* Problem statement
Return the listing below verbatim. Pictures do not belong in the copy.

* Material provided

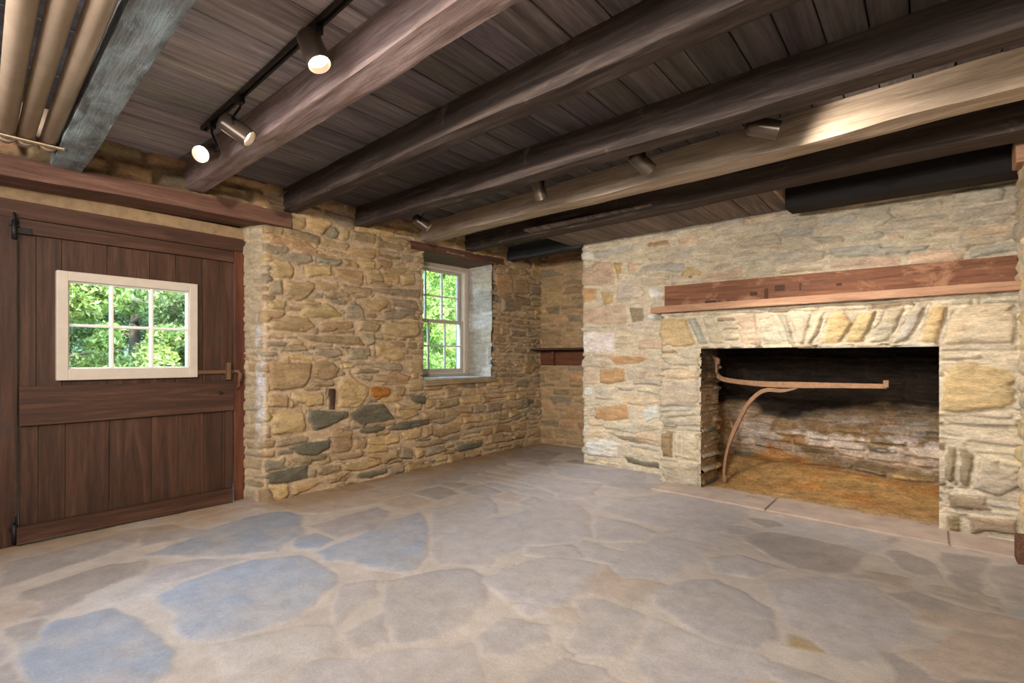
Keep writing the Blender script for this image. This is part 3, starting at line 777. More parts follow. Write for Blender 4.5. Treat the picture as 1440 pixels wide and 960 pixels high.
# underside of the arch and its inner face
def Psoff(U, V, h):
    P = np.empty(U.shape + (3,)); P[..., 0] = PL[0] - .02 + sd.x * U - sd.y * V; P[..., 1] = PL[1] - .01 + sd.y * U + sd.x * V; P[..., 2] = zL + .004 + .0 * U - h + .012; return P
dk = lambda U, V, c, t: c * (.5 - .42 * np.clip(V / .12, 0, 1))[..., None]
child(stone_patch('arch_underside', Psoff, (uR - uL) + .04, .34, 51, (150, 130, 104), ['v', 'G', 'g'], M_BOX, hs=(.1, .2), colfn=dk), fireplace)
M_SOOT = plain('sooty_stone', (34, 28, 24), .95, nscale=9, var=.4, bs=.5)
bm = bmesh.new(); bx(bm, (PL[0] - .15, PL[1] + .30, zL + .02), (PR[0] + .2, PL[1] + .40, 1.84)); bx(bm, (PL[0] - .3, 4.84, 1.80), (PR[0] + .4, 5.5, 1.86))
child(obj('smoke_throat', bm, M_SOOT), fireplace)
# ash and rubble bed of the firebox
gu = np.arange(PL[0] - .16, PR[0] + .32, .012); gv = np.arange(4.36, 5.50, .012); U, V = np.meshgrid(gu, gv)
k = np.clip((V - 4.75) / .6, 0, 1); k = k * k * (3 - 2 * k); gx = np.clip((U + 1.5) / 1.6, 0, 1)
n1 = vnoise((U, V), 91, 3, 6, 4); n2 = vnoise((U, V), 92, 12, 25, 4)
Z = .010 + k * (.15 - .08 * gx) + n1 * .010 * (.3 + k) + n2 * .004
c = np.array(s2l((190, 150, 96))) * (1 + .22 * n1[..., None] + .18 * n2[..., None]); rs = np.clip(n1 * 3 - .4, 0, 1)[..., None] * .6
c = c * (1 - rs) + np.array(s2l((178, 112, 48))) * rs
fr_ = np.clip(1 - (V - 4.45) / .22 + n1 * .4, 0, 1)[..., None] * .6; c = c * (1 - fr_) + np.array(s2l((190, 160, 124))) * fr_
o = write_mesh('firebox_floor', np.stack([U, V, Z], -1), np.ones((len(gv) - 1, len(gu) - 1), bool), np.clip(c, .01, .9), M_BOX); child(o, fireplace)
# hearth kerb of long sandstone slabs
def prism(name, pts, z0, z1, mat, bev=.006, parent=None):
    bm = bmesh.new(); vs = [bm.verts.new((x, y, z0)) for x, y in pts]; f = bm.faces.new(vs); r = bmesh.ops.extrude_face_region(bm, geom=[f])
    for g in r['geom']:
        if isinstance(g, bmesh.types.BMVert): g.co.z = z1
    if bev: bmesh.ops.bevel(bm, geom=[e for e in bm.edges if min(v.co.z for v in e.verts) > z1 - 1e-5], offset=bev, segments=2, affect='EDGES')
    return obj(name, bm, mat, parent)
h0, h1 = Vector((-1.835, 4.14)), Vector((.41, 3.955))
for a, b_ in ((0, .405), (.408, .86), (.863, 1.0)):
    p, q = h0.lerp(h1, a), h0.lerp(h1, b_)
    child(prism('hearth_slab', [tuple(p), tuple(q), (q.x, q.y + .42), (p.x, p.y + .42)], -.02, .012, M_HEARTH), fireplace)

# ================================================================== RIGHT, FRONT WALLS
w = stone_wall('wall_right', [(.425, 4.40), (.425, -1.65)], -.03, 2.478, [], ((.06, .15), (1.6, 3.4), ['v', 'G', 'v', 'Y', 'p'], .01, .022), 35, (212, 196, 164), M_STONE, step=.016, wob=.01); w['kind'] = 'structure'
w = stone_wall('wall_front', [(.46, -1.62), (-4.0, -1.62)], -.03, 2.478, [], ((.07, .09), (1.6, 3.4), ['v', 'G', 't', 'y', 'g'], .01, .022), 36, (200, 178, 144), M_STONE, step=.03); w['kind'] = 'structure'
masonry((.50, -1.8, -.3), (.66, 5.8, 2.6), 'wall_right'); masonry((-4.66, -1.85, -.3), (.66, -1.68, 2.6), 'wall_front')
o = box('wooden_wall_block', (.375, 3.98, 2.19), (.47, 4.16, 2.34), M_SHELF, bev=.01); tag(o, 'short tan wooden beam end in the right stone wall above the mantel end', 'timber block')
o = box('wooden_foot_block', (.37, 3.86, 0), (.46, 3.99, .14), M_LINTEL, bev=.008); tag(o, 'small brown wooden block on the floor at the right end of the hearth', 'timber block')

# ================================================================== CEILING
rng = random.Random(4); bm = bmesh.new(); cl = bm.verts.layers.float_color.new('stone_colour')
def board(lo, hi, tint):
    n0 = len(bm.verts); bx(bm, lo, hi, .003); bm.verts.ensure_lookup_table()
    for v in bm.verts[n0:]: v[cl] = (*tint, 1)
x = -4.1
while x < .5:
    wd = rng.uniform(.13, .21); y = -1.7
    while y < 5.6:
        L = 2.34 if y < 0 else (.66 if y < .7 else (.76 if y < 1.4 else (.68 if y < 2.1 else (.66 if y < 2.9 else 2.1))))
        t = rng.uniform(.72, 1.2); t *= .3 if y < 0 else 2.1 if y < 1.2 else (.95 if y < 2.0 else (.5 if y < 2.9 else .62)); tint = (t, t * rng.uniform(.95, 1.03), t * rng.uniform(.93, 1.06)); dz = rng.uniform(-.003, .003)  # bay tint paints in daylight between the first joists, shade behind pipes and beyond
        y1 = min(y + L, 5.62)
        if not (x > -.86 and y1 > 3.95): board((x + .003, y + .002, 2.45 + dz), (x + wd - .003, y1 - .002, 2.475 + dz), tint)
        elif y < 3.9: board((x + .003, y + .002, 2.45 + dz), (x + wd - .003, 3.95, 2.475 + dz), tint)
        y = y1
    x += wd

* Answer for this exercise
Keep writing the Blender script for this image. This is part 3, starting at line 777. More parts follow. Write for Blender 4.5. Treat the picture as 1440 pixels wide and 960 pixels high.
# underside of the arch and its inner face
def Psoff(U, V, h):
    P = np.empty(U.shape + (3,)); P[..., 0] = PL[0] - .02 + sd.x * U - sd.y * V; P[..., 1] = PL[1] - .01 + sd.y * U + sd.x * V; P[..., 2] = zL + .004 + .0 * U - h + .012; return P
dk = lambda U, V, c, t: c * (.5 - .42 * np.clip(V / .12, 0, 1))[..., None]
child(stone_patch('arch_underside', Psoff, (uR - uL) + .04, .34, 51, (150, 130, 104), ['v', 'G', 'g'], M_BOX, hs=(.1, .2), colfn=dk), fireplace)
M_SOOT = plain('sooty_stone', (34, 28, 24), .95, nscale=9, var=.4, bs=.5)
bm = bmesh.new(); bx(bm, (PL[0] - .15, PL[1] + .30, zL + .02), (PR[0] + .2, PL[1] + .40, 1.84)); bx(bm, (PL[0] - .3, 4.84, 1.80), (PR[0] + .4, 5.5, 1.86))
child(obj('smoke_throat', bm, M_SOOT), fireplace)
# ash and rubble bed of the firebox
gu = np.arange(PL[0] - .16, PR[0] + .32, .012); gv = np.arange(4.36, 5.50, .012); U, V = np.meshgrid(gu, gv)
k = np.clip((V - 4.75) / .6, 0, 1); k = k * k * (3 - 2 * k); gx = np.clip((U + 1.5) / 1.6, 0, 1)
n1 = vnoise((U, V), 91, 3, 6, 4); n2 = vnoise((U, V), 92, 12, 25, 4)
Z = .010 + k * (.15 - .08 * gx) + n1 * .010 * (.3 + k) + n2 * .004
c = np.array(s2l((190, 150, 96))) * (1 + .22 * n1[..., None] + .18 * n2[..., None]); rs = np.clip(n1 * 3 - .4, 0, 1)[..., None] * .6
c = c * (1 - rs) + np.array(s2l((178, 112, 48))) * rs
fr_ = np.clip(1 - (V - 4.45) / .22 + n1 * .4, 0, 1)[..., None] * .6; c = c * (1 - fr_) + np.array(s2l((190, 160, 124))) * fr_
o = write_mesh('firebox_floor', np.stack([U, V, Z], -1), np.ones((len(gv) - 1, len(gu) - 1), bool), np.clip(c, .01, .9), M_BOX); child(o, fireplace)
# hearth kerb of long sandstone slabs
def prism(name, pts, z0, z1, mat, bev=.006, parent=None):
    bm = bmesh.new(); vs = [bm.verts.new((x, y, z0)) for x, y in pts]; f = bm.faces.new(vs); r = bmesh.ops.extrude_face_region(bm, geom=[f])
    for g in r['geom']:
        if isinstance(g, bmesh.types.BMVert): g.co.z = z1
    if bev: bmesh.ops.bevel(bm, geom=[e for e in bm.edges if min(v.co.z for v in e.verts) > z1 - 1e-5], offset=bev, segments=2, affect='EDGES')
    return obj(name, bm, mat, parent)
h0, h1 = Vector((-1.835, 4.14)), Vector((.41, 3.955))
for a, b_ in ((0, .405), (.408, .86), (.863, 1.0)):
    p, q = h0.lerp(h1, a), h0.lerp(h1, b_)
    child(prism('hearth_slab', [tuple(p), tuple(q), (q.x, q.y + .42), (p.x, p.y + .42)], -.02, .012, M_HEARTH), fireplace)

# ================================================================== RIGHT, FRONT WALLS
w = stone_wall('wall_right', [(.425, 4.40), (.425, -1.65)], -.03, 2.478, [], ((.06, .15), (1.6, 3.4), ['v', 'G', 'v', 'Y', 'p'], .01, .022), 35, (212, 196, 164), M_STONE, step=.016, wob=.01); w['kind'] = 'structure'
w = stone_wall('wall_front', [(.46, -1.62), (-4.0, -1.62)], -.03, 2.478, [], ((.07, .09), (1.6, 3.4), ['v', 'G', 't', 'y', 'g'], .01, .022), 36, (200, 178, 144), M_STONE, step=.03); w['kind'] = 'structure'
masonry((.50, -1.8, -.3), (.66, 5.8, 2.6), 'wall_right'); masonry((-4.66, -1.85, -.3), (.66, -1.68, 2.6), 'wall_front')
o = box('wooden_wall_block', (.375, 3.98, 2.19), (.47, 4.16, 2.34), M_SHELF, bev=.01); tag(o, 'short tan wooden beam end in the right stone wall above the mantel end', 'timber block')
o = box('wooden_foot_block', (.37, 3.86, 0), (.46, 3.99, .14), M_LINTEL, bev=.008); tag(o, 'small brown wooden block on the floor at the right end of the hearth', 'timber block')

# ================================================================== CEILING
rng = random.Random(4); bm = bmesh.new(); cl = bm.verts.layers.float_color.new('stone_colour')
def board(lo, hi, tint):
    n0 = len(bm.verts); bx(bm, lo, hi, .003); bm.verts.ensure_lookup_table()
    for v in bm.verts[n0:]: v[cl] = (*tint, 1)
x = -4.1
while x < .5:
    wd = rng.uniform(.13, .21); y = -1.7
    while y < 5.6:
        L = 2.34 if y < 0 else (.66 if y < .7 else (.76 if y < 1.4 else (.68 if y < 2.1 else (.66 if y < 2.9 else 2.1))))
        t = rng.uniform(.72, 1.2); t *= .3 if y < 0 else 2.1 if y < 1.2 else (.95 if y < 2.0 else (.5 if y < 2.9 else .62)); tint = (t, t * rng.uniform(.95, 1.03), t * rng.uniform(.93, 1.06)); dz = rng.uniform(-.003, .003)  # bay tint paints in daylight between the first joists, shade behind pipes and beyond
        y1 = min(y + L, 5.62)
        if not (x > -.86 and y1 > 3.95): board((x + .003, y + .002, 2.45 + dz), (x + wd - .003, y1 - .002, 2.475 + dz), tint)
        elif y < 3.9: board((x + .003, y + .002, 2.45 + dz), (x + wd - .003, 3.95, 2.475 + dz), tint)
        y = y1
    x += wd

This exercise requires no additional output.